On the existence of God

By Russel Pollit SJ
A prominent newspaper recently ran a column headlined: I was taught God exists. That is a lie – Here’s why. The writer asked if an all-powerful and all-loving God did exist, why are there natural disasters like the recent floods in KwaZulu Natal? This is a fair question, one which people of faith must be willing to interrogate. The Catholic position has always been one of faith and reason. Some people suggested he had no right to question belief. We must question what we believe and not be afraid – even Thomas, a disciple of Jesus, grappled with faith.  

After the piece was published there was a response from believers. Sadly, many reactions were emotional and defensive. This is understandable when someone is perceived to attack something or someone we hold dear. But this is also not helpful if we are to make a credible stance for God’s existence. The writer points to natural disasters and then gives several reasons why, from his own Catholic upbringing, he rejects God and takes an agnostic position. 
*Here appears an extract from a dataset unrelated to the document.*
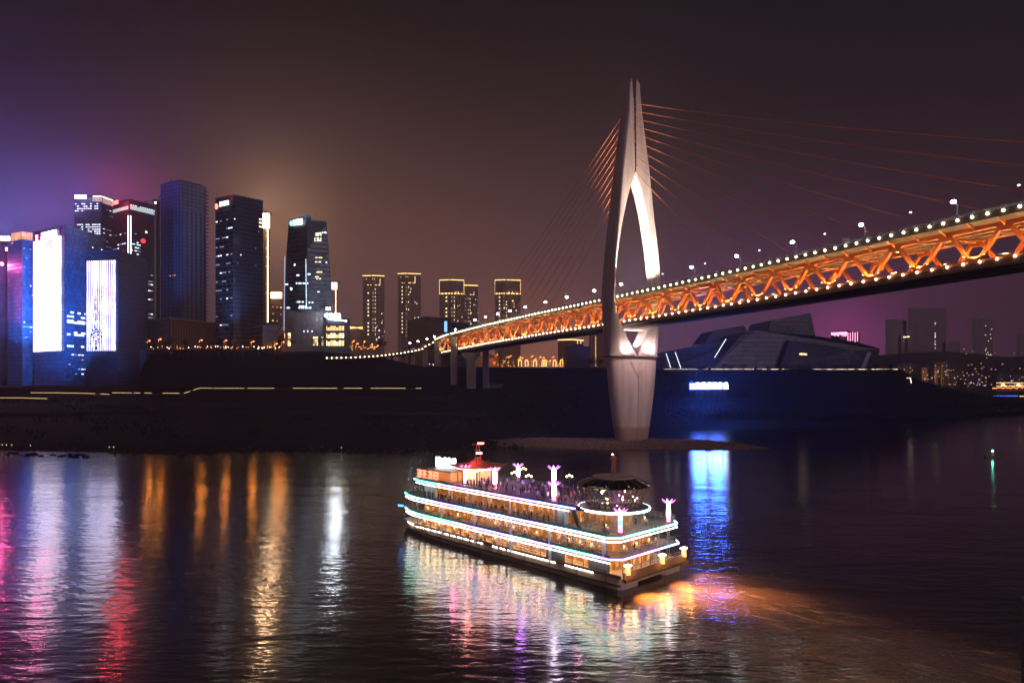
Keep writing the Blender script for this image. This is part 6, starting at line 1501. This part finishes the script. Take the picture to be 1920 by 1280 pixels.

Some of the responses offered ‘proof’ for God. For example: the intricacies of creation and how there must, therefore, be a creator. 
What was interesting in the debate was that nobody dared suggest or ask the question what the human contribution was. For several decades scientists have warned that climate degradation, because of human activity, will bring about a change in weather patterns which will often be experienced as extremes. Heat waves, floods, capricious weather, are all a result of environmental degradation. Much of this damage is caused by consumerism and will, as always, weigh heavily on the poorest of the poor. How much responsibility must humanity take for natural disasters because we will not heed the clarion call of climatologists and scientists? 
We can also, which many did not, interrogate our own experience. We cannot convince others about God’s existence, but we can offer our own personal experience and that of millennia of human beings. Some of the greatest minds we have ever known stood firm in faith and argued belief is reasonable. 

But there is another dimension to our thinking about the existence of God: the image (or picture) we have of God. We say God is all-powerful and all-knowing. We have often been presented with an image of a God who, at the snap of a finger can do whatever God wants. The way we choose to be Church also says something about the ‘powerful God’ we want to emulate. 

However, the Gospels reveal a vulnerable God, one who is taken into human hands and suffers. We meet, in Jesus, a God who spends a lot of time with the weak and the powerless. We want a powerful God, who is unaffected by the traumas of life because such a God makes us feel secure, perhaps even strong, and maybe even makes belief more reasonable. But what happens if we swap out the powerful image for the vulnerable image? We then meet a God who is not the cause of (or allows) tragedy but a God who is found in tragedy. A God who knows tragedy and can live with and accompany us in tragic spaces. 

Before we jump to defend God’s existence it might be helpful to first interrogate the kind of God we believe in. We might well find that the god we believe in and defend is not God. We might find the awkward questions about God help us get to know God.